Here is part of what Cohen has to say about Qaddafi's hideout:
I descended 55 steps into the labyrinth of Muammar el-Qaddafi’s mind. The glow of cellphones and a feeble flashlight lit a passage into the darkness. A netherworld unfolded — bedrooms, bathrooms, kitchens, even saunas — linked by tunnels with six-inch-thick metal doors agape at their mouths. No expense had been spared on this lair.[Click on the title above for a link to the original.]
“You see what the rat planned,” said Farage Mohamed, a manager in an oil pipe company, as he led the way to the base of an escape hatch that emerged deep in the gardens of this sprawling former Qaddafi villa in liberated eastern Libya. “It’s like Hitler’s Berlin bunker.”
So Qaddafi always thought this could happen, even 42 years into his rule. He feared someone might slice away the myths — Arab nationalist, African unifier, all-powerful non-president — and leave him, disrobed, a little man in a vast vault with nowhere left to go. In the twisted mind of the despot now derided here as “the man with the big hair,” his own demise was the tousle-coiffed specter that would not go away.
Strange, then, that the United States and Europe never thought this could happen — not to Qaddafi, or Mubarak, or Ben Ali, or any of the other murderous plunderers, some now gone, others slaughtering their own people, here in Libya, or in Syria, or Yemen. Policy was based on the mistaken belief that these leaders would last forever.

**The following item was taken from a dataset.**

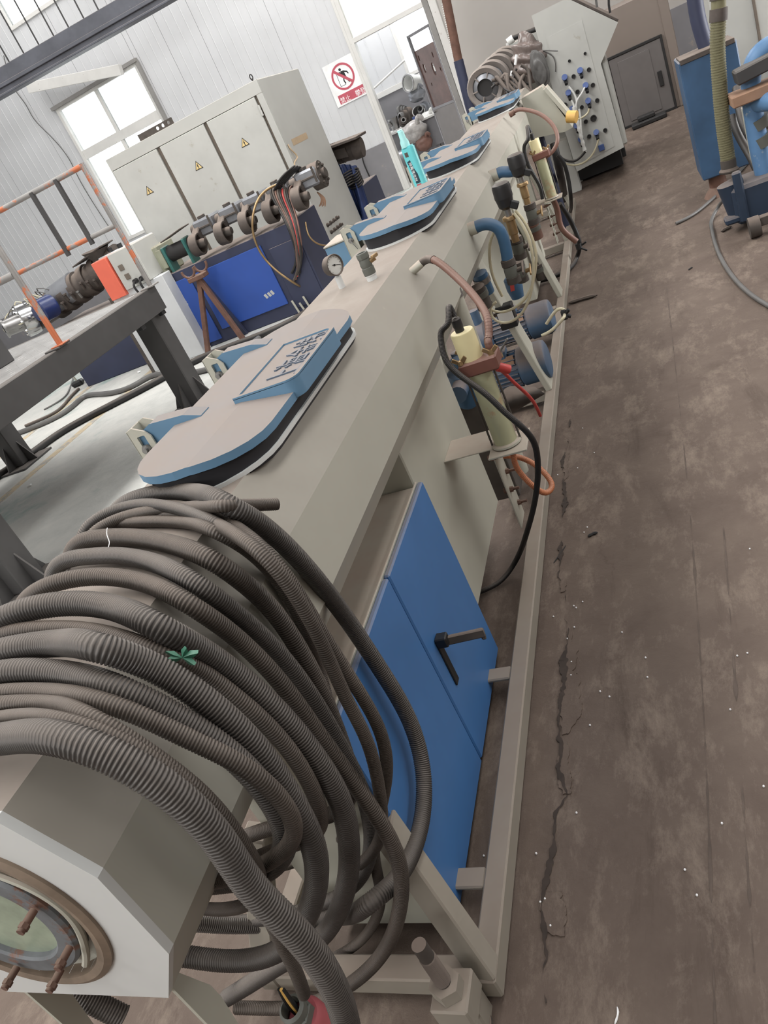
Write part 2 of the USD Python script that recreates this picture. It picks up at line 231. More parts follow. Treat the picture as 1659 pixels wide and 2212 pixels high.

They were paranoid about their fates. We were convinced of their permanence.
Of course it was not just a conviction about their inevitability that drove U.S. policy toward these dictators. It was a cynical decision to place counterterrorism and security at the top of the agenda and human rights — in this case Arab rights — at the bottom. It was about Big Oil interests. And, to some degree, it was about the perception of what served the security of America’s closest regional ally, Israel.